_Data_
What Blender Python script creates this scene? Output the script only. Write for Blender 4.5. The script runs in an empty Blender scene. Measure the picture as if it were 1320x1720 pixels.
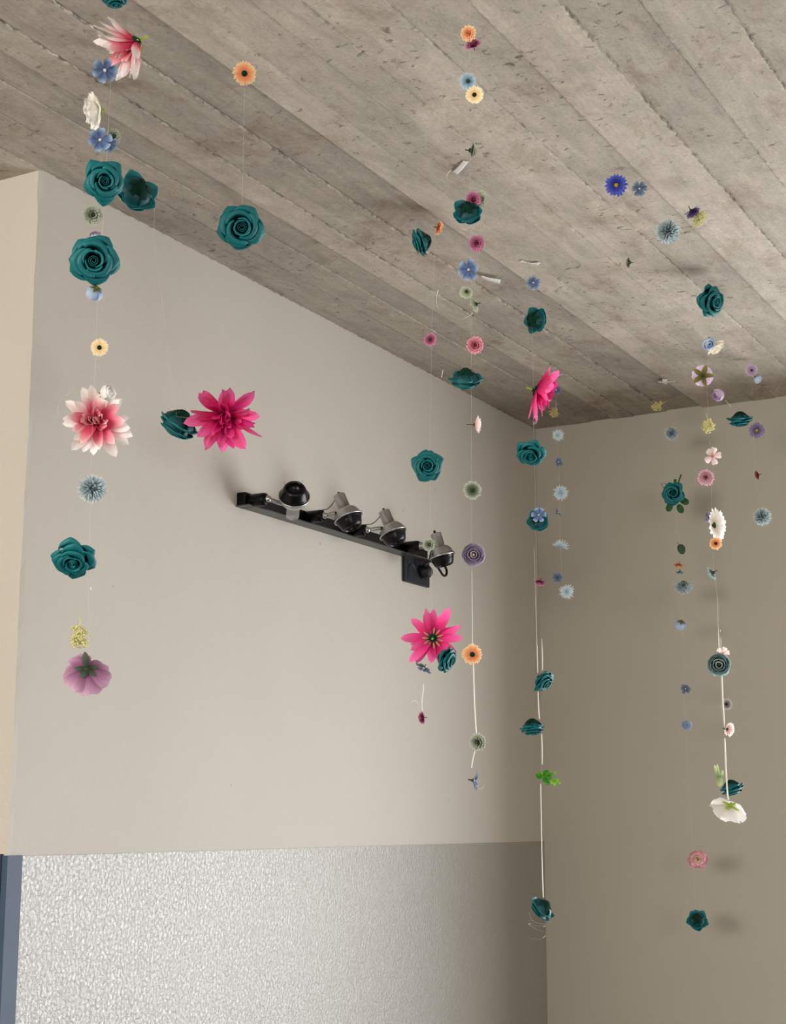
import bpy, bmesh, math, random
from mathutils import Vector, Matrix, Quaternion
rnd = random.Random(7)
scene = bpy.context.scene
COL = scene.collection
PI = math.pi

# ------------------------------------------------------------------ camera
FPX = 2600.0
PITCH = math.atan(517.0 / FPX)
TH = math.radians(29.32)
CAM = Vector((2.076, -4.687, 1.5))
RIGHT = Vector((math.cos(TH), math.sin(TH), 0))
FWD = Vector((-math.sin(TH), math.cos(TH), 0))
UPW = Vector((0, 0, 1))
CF = math.cos(PITCH) * FWD + math.sin(PITCH) * UPW
CU = -math.sin(PITCH) * FWD + math.cos(PITCH) * UPW
H = 2.8


def ray(px, py):
    return CF + RIGHT * ((px - 660) / FPX) + CU * ((860 - py) / FPX)


def at(px, py, d):
    """point seen at the pixel, d metres ahead of the viewpoint (horizontal)"""
    r = ray(px, py)
    return CAM + r * (d / r.dot(FWD))


def on_wall(px, py, x=0.0):
    r = ray(px, py)
    return CAM + r * ((x - CAM.x) / r.x)


def on_ceiling(px, py, z=H):
    r = ray(px, py)
    return CAM + r * ((z - CAM.z) / r.z)


cam_data = bpy.data.cameras.new('camera')
cam = bpy.data.objects.new('camera', cam_data)
COL.objects.link(cam)
cam_data.sensor_fit = 'HORIZONTAL'
cam_data.sensor_width = 36.0
cam_data.lens = FPX / 1320.0 * 36.0
cam_data.clip_start = 0.05
m = Matrix((RIGHT, CU, -CF)).transposed().to_4x4()
m.translation = CAM
cam.matrix_world = m
scene.camera = cam

# ------------------------------------------------------------------ helpers


def lin(c):
    c = c / 255.0
    return c / 12.92 if c <= 0.04045 else ((c + 0.055) / 1.055) ** 2.4


def rgb(t):
    return (lin(t[0]), lin(t[1]), lin(t[2]), 1.0)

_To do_
Starting at the top of the listing above, please restate word for word each line up to and including the one that holds "return CAM + r * ((z - CAM.z) / r.z)", omitting every image.

_Solution to this exercise_
What Blender Python script creates this scene? Output the script only. Write for Blender 4.5. The script runs in an empty Blender scene. Measure the picture as if it were 1320x1720 pixels.
import bpy, bmesh, math, random
from mathutils import Vector, Matrix, Quaternion
rnd = random.Random(7)
scene = bpy.context.scene
COL = scene.collection
PI = math.pi

# ------------------------------------------------------------------ camera
FPX = 2600.0
PITCH = math.atan(517.0 / FPX)
TH = math.radians(29.32)
CAM = Vector((2.076, -4.687, 1.5))
RIGHT = Vector((math.cos(TH), math.sin(TH), 0))
FWD = Vector((-math.sin(TH), math.cos(TH), 0))
UPW = Vector((0, 0, 1))
CF = math.cos(PITCH) * FWD + math.sin(PITCH) * UPW
CU = -math.sin(PITCH) * FWD + math.cos(PITCH) * UPW
H = 2.8


def ray(px, py):
    return CF + RIGHT * ((px - 660) / FPX) + CU * ((860 - py) / FPX)


def at(px, py, d):
    """point seen at the pixel, d metres ahead of the viewpoint (horizontal)"""
    r = ray(px, py)
    return CAM + r * (d / r.dot(FWD))


def on_wall(px, py, x=0.0):
    r = ray(px, py)
    return CAM + r * ((x - CAM.x) / r.x)


def on_ceiling(px, py, z=H):
    r = ray(px, py)
    return CAM + r * ((z - CAM.z) / r.z)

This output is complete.